I now live in the United States because I confess I am embarrassed to live in a nation that does not have an Endangered Species Act yet has the Seal Protection Regulations designed to protect slaughter and cruelty on the ice.

I saw my first baby seal killed when I was a boy of 10. I was raised in Atlantic Canada in a fishing village and I remember vividly the helpless look in that seal pup's eye just before a fisherman kicked him and then slit him open from crotch to throat spilling his steaming guts onto the snow as he screamed piteously for mercy.

It is an image that keeps me fighting to protect the seals against the incredible power of the government of Canada to stop us.

This year alone, they spent hundreds of thousands of dollars chasing us through the ice with Coast Guard icebreakers. They twice rammed us in a display of nautical irresponsibility that I have never witnessed in a government agency before. They sent a heavily armed military assault squad to board our ship in international waters and then they seized and continue to hold the ship hostage. They charged European nationals with breaking the regulations despite the fact that they never entered Canadian territory and we have just found out that they also dispatched the destroyer HMCS Toronto from the Canadian Navy to back-up the Coast Guard and the Mounted Police. All of this against an unarmed vessel simply engaged in documenting the slaughter of seals.

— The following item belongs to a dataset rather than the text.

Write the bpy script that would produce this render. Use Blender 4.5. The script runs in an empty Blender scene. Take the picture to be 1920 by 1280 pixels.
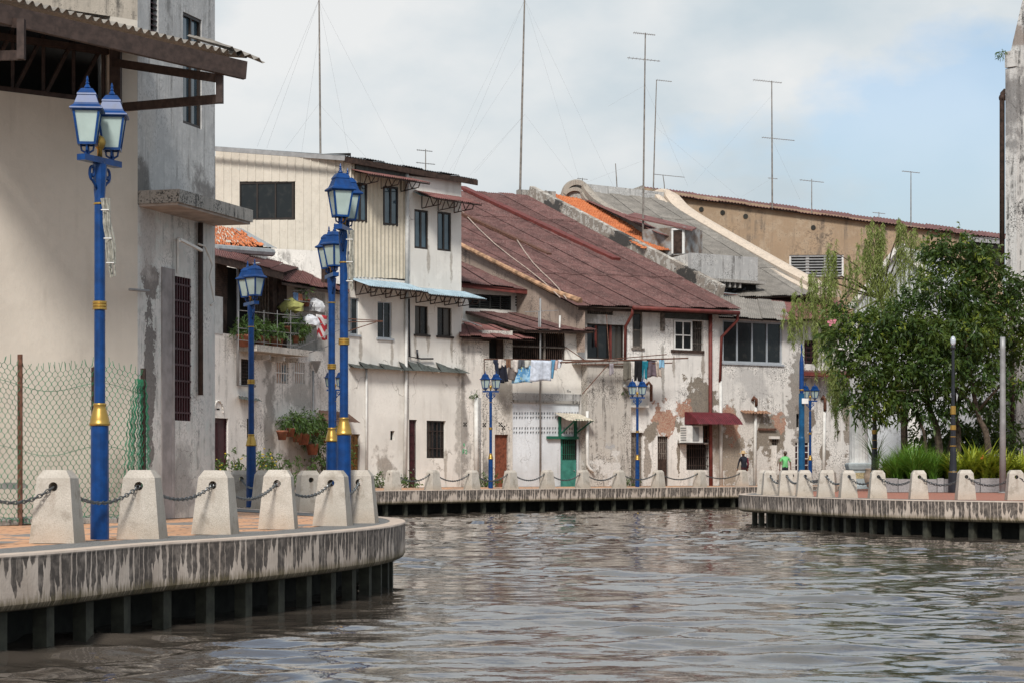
import bpy, math, random
import numpy as np
from mathutils import Vector, Matrix
from mathutils.geometry import tessellate_polygon

random.seed(7)
RNG = np.random.default_rng(11)
SC = bpy.context.scene
COL = SC.collection

# ------------------------------------------------------------------ camera
CAM_H, FPX, HOR = 0.8, 4000.0, 880.0
cam = bpy.data.cameras.new('camera')
cam.sensor_width = 36.0
cam.lens = FPX / 1920.0 * 36.0
cam.shift_y = (HOR - 640.0) / 1920.0
cam.clip_start = 0.1
cam.clip_end = 2000
cam_o = bpy.data.objects.new('camera', cam)
COL.objects.link(cam_o)
cam_o.location = (0, 0, CAM_H)
cam_o.rotation_euler = (math.pi / 2, 0, 0)
SC.camera = cam_o

# ------------------------------------------------------------------ sky, sun, exposure
SUN_ELEV, SUN_AZ = math.radians(43), math.radians(186)   # azimuth clockwise from +Y (view direction)
world = bpy.data.worlds.new('World')
SC.world = world
world.use_nodes = True
wn, wl = world.node_tree.nodes, world.node_tree.links
wn.clear()
w_out = wn.new('ShaderNodeOutputWorld')
w_bg = wn.new('ShaderNodeBackground')
w_sky = wn.new('ShaderNodeTexSky')
w_sky.sky_type = 'NISHITA'
w_sky.sun_disc = False
w_sky.sun_elevation = SUN_ELEV
w_sky.sun_rotation = SUN_AZ
w_sky.air_density = 1.0
w_sky.dust_density = 1.2
w_tc = wn.new('ShaderNodeTexCoord')
w_map = wn.new('ShaderNodeMapping')
w_map.inputs['Location'].default_value = (3.3, 5.1, 1.8)
w_map.inputs['Scale'].default_value = (1.0, 1.0, 1.75)
w_n = wn.new('ShaderNodeTexNoise')
w_n.inputs['Scale'].default_value = 3.0
w_n.inputs['Detail'].default_value = 9
w_n.inputs['Roughness'].default_value = 0.56
w_n.inputs['Distortion'].default_value = 0.15
w_r = wn.new('ShaderNodeValToRGB')
w_r.color_ramp.elements[0].position = 0.435
w_r.color_ramp.elements[0].color = (0.30, 0.30, 0.30, 1)
w_r.color_ramp.elements[1].position = 0.505
w_r.color_ramp.elements[1].color = (0.96, 0.96, 0.96, 1)
w_n2 = wn.new('ShaderNodeTexNoise')
w_n2.inputs['Scale'].default_value = 9.0
w_n2.inputs['Detail'].default_value = 6
w_cc = wn.new('ShaderNodeValToRGB')
w_cc.color_ramp.elements[0].position = 0.35
w_cc.color_ramp.elements[0].color = (4.2, 4.8, 5.15, 1)
w_cc.color_ramp.elements[1].position = 0.62
w_cc.color_ramp.elements[1].color = (6.1, 6.15, 6.1, 1)
w_mix = wn.new('ShaderNodeMix')
w_mix.data_type = 'RGBA'
wl.new(w_tc.outputs['Generated'], w_map.inputs['Vector'])
wl.new(w_map.outputs['Vector'], w_n.inputs['Vector'])
wl.new(w_map.outputs['Vector'], w_n2.inputs['Vector'])
wl.new(w_n.outputs['Fac'], w_r.inputs['Fac'])
wl.new(w_n2.outputs['Fac'], w_cc.inputs['Fac'])
wl.new(w_r.outputs['Color'], w_mix.inputs['Factor'])
wl.new(w_sky.outputs['Color'], w_mix.inputs['A'])
wl.new(w_cc.outputs['Color'], w_mix.inputs['B'])
w_sep = wn.new('ShaderNodeSeparateXYZ')          # pale blue-grey haze thickens towards the horizon all round
wl.new(w_tc.outputs['Generated'], w_sep.inputs[0])
w_hz = wn.new('ShaderNodeMapRange')
w_hz.interpolation_type = 'SMOOTHSTEP'
w_hz.inputs['From Min'].default_value = 0.07
w_hz.inputs['From Max'].default_value = 0.185
w_hz.inputs['To Min'].default_value = 0.75
w_hz.inputs['To Max'].default_value = 0.0
wl.new(w_sep.outputs['Z'], w_hz.inputs['Value'])
w_mix2 = wn.new('ShaderNodeMix')
w_mix2.data_type = 'RGBA'
w_mix2.inputs['B'].default_value = (3.45, 4.15, 4.55, 1)
wl.new(w_hz.outputs['Result'], w_mix2.inputs['Factor'])
wl.new(w_mix.outputs['Result'], w_mix2.inputs['A'])
wl.new(w_mix2.outputs['Result'], w_bg.inputs['Color'])
w_bg.inputs['Strength'].default_value = 0.10
wl.new(w_bg.outputs['Background'], w_out.inputs['Surface'])

sun = bpy.data.lights.new('sun', 'SUN')
sun.energy = 2.75
sun.angle = math.radians(12)
sun.color = (1.0, 0.96, 0.90)
sun_o = bpy.data.objects.new('sun', sun)
COL.objects.link(sun_o)
_sd = Vector((math.sin(SUN_AZ) * math.cos(SUN_ELEV), math.cos(SUN_AZ) * math.cos(SUN_ELEV), math.sin(SUN_ELEV)))
sun_o.rotation_euler = _sd.to_track_quat('Z', 'Y').to_euler()
sun_o.location = (0, 0, 60)

SC.view_settings.view_transform = 'Standard'
SC.view_settings.look = 'None'
SC.view_settings.gamma = 1.0
SC.view_settings.exposure = 0.48
SC.cycles.use_denoising = True
SC.cycles.max_bounces = 6

# ------------------------------------------------------------------ geometry helpers
def V(*a): return Vector(a)
def at(px, py, Y): return Vector(((px - 960.0) / FPX * Y, Y, CAM_H + (HOR - py) / FPX * Y))
def gnd(px, Y, z=0.0): return Vector(((px - 960.0) / FPX * Y, Y, z))
def zat(py, Y): return CAM_H + (HOR - py) / FPX * Y
UP = Vector((0, 0, 1))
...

On top of this was the use of Airforce surveillance aircraft, and hundreds of personnel from the Department of Fisheries, the Canadian Coast Guard, the Mounted Police, the military and countless bureaucrats. In other words, millions of dollars of tax-payer's money in order to stop us from taking pictures.

Of course it was also to distract from the fact that Canadian government incompetence led to the death of four sealers when their boat overturned while being towed through the ice by a Coast Guard icebreaker.

But Loyola Hearn is a man possessed by a demonic hatred towards the seals and anyone who protects or defends them. We are evil incarnate in his eyes, in it for the vast amounts of money we make from the campaign according to him. (I wish).

He calls us outsiders although Rebecca Aldworth of HSUS is from Newfoundland and I'm from a fishing village in New Brunswick. He calls us money grabbing opportunists although our income is small and he rakes in six figures annually from the tax trough to champion cruelty and to preside over the destruction of the fisheries.

Hearn spews a litany of fabrications to defame any of us who oppose the killing. He is desperately trying to cast people opposed to killing and cruelty as evil and people who skin seals alive and slaughter hundreds of thousands of seal pups as "innocent victims." With Hearn, we have definitely stepped through the looking glass into a world that is bizarre and irrational - the world of politics and special interests where politicians represent the interests of destroyers by persecuting those who champion life and kindness.

The fact is that the Canadian Department of Fisheries and Oceans is the single most incompetent bureaucratic department of the Canadian government. Over the last three decades the DFO has laid waste to the cod fishery and presided over the steady diminishment of fish species and numbers on all three coasts.

Their incompetence is mind-blowing, staggeringly inept and yet this monumental incompetence is tolerated because the industries that have raped the oceans for decades have the DFO bureaucrats in their back pocket.

This cesspool of government corruption continues to raise a stench as they now move to increase the slaughter of Grey seals in an act of petty revenge against the decision by the European Parliament to propose a ban on all seal products into Europe.

But we will never back down to their arrogance. We may lose ships, we may be imprisoned, we may continue to be beaten and threatened by sealers and harassed at the borders but we will never surrender the seals to the perverse evil that Loyola Hearn represents.

An illustration of the harassment that I have received lately is my recent crossing of the border into Canada to attend the memorial for Dr. Lyle Thurston, a friend and former crewmember.

It was in June and I was traveling by car from Blaine, Washington at the Peace Arch crossing. I pulled up and presented my passport to the female border guard in attendance.

Behind her in the booth, a male border guard peered over her shoulder and read my name. He then closed the window and the two talked together.

The woman then opened the window and told me to report inside. No problem. I parked and went inside.

The male border guard than questioned me.

Guard: How long do you intend to stay in Canada?

Captain Paul Watson: Does it matter?

Guard: We need to know how long you will be staying in Canada?

Captain Watson: I have no idea.

Guard: What is your business in Canada?

Captain Watson: None of your business.

Guard: You need to answer my questions Sir.

Captain Watson: And if I don't what are you going to do? Deny me entry?

Guard: I have the power to deny you entry if you don't answer my questions.

Captain Watson: Really? You can deny a Canadian citizen entry to Canada?

Guard: Yes we can.

Captain Watson: Then do it?

Guard: What?

Captain Watson: Do it. I can't wait to inform the media how a Canadian citizen is being denied entry into Canada for refusing to say how long he intends to stay in Canada. I can stay in Canada for how long I choose.

Guard: Sir, let me have your car keys. We're going to search your car. Is there anything I'm going to find in there that should not be there?

Captain Watson: "Well unless you plant something, I don't think so."

Guard: "Sir, are there any outstanding warrants for your arrest?

Captain Watson: "Well, you never know. Maybe you should check."

As the Guard turned to check my car, I said to him, "look, I've got a good book here so I'm going to go sit on that bench over there. When you're finished harassing me, let me know, okay?"

Ten minutes later, the guard was back.

He handed me my keys and told me I was free to go.

I thanked him and drove on up into Canada.

As I drove I swore I could smell the scent of bananas in the air.